Neat! So you were thinking you would leave the actual route selection process monolithic and create separate processes per peer? I have seen folks doing something similar with separate MBGP routing instances. Had not heard of anyone attempting this for a "global" routing table with separate threads per neighbor (as opposed to per table). What do you do if you have one neighbor who wants to send you all 2M routes though? I am thinking of route reflectors specifically but also confederation EIBGP sessions.
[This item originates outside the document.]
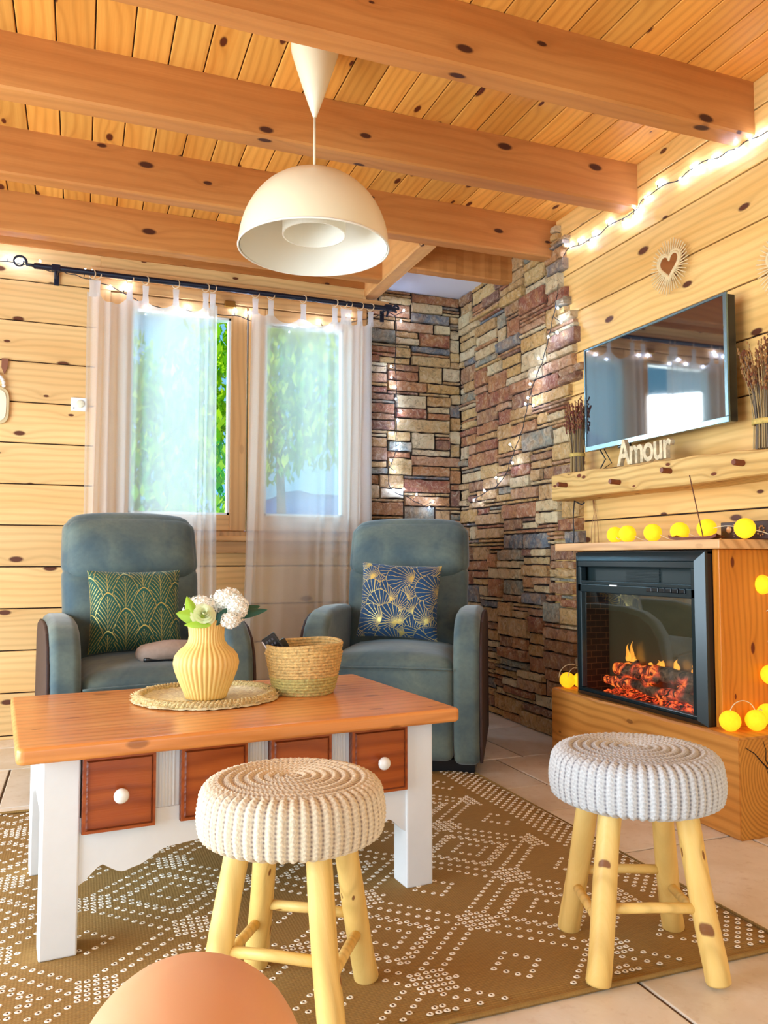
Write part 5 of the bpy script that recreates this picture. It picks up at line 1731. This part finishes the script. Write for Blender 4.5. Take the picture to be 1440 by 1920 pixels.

> I think you hit the nail on the head regarding record locking. This is
> the thing that is going to bite you if anything will. I have heard
> none of the usual suspects speak up so I suspect that either this
> thread is now being ignored or no one has heard of an implementation
> like the one you just described.

In BGP there is no 'global' route (actually path) selection in BGP.
Everything is done per prefix+path. In the RIB you can just lock the prefix,
insert the new path and recalculate which one wins. Then issue the update
to the FIB, if any. Work done. Statistically there is very little
contention on the prefix and the path records. For contention two updates
for the same prefix would have to arrive at the same time from two different
peers handled by different CPU's. I'd guess the SMP scaling factor for BGP
is around 1.98. The 0.02 go lost for locking overhead and negative caching
effects. Real serialization happens only at the FIB change queue. However
serializing queues can be handled very efficiently on SMP too.

Hey Andre,

If you are intending to break the BGP process into per neighbor threads this does not sound like it would have beneficial impact on a single neighbor with the majority of the routes (thinking specifically of EIBGP and/or Route Reflectors). Was your idea specifically related to per neighbor processing or were you thinking you could break the BGP process itself into chunks?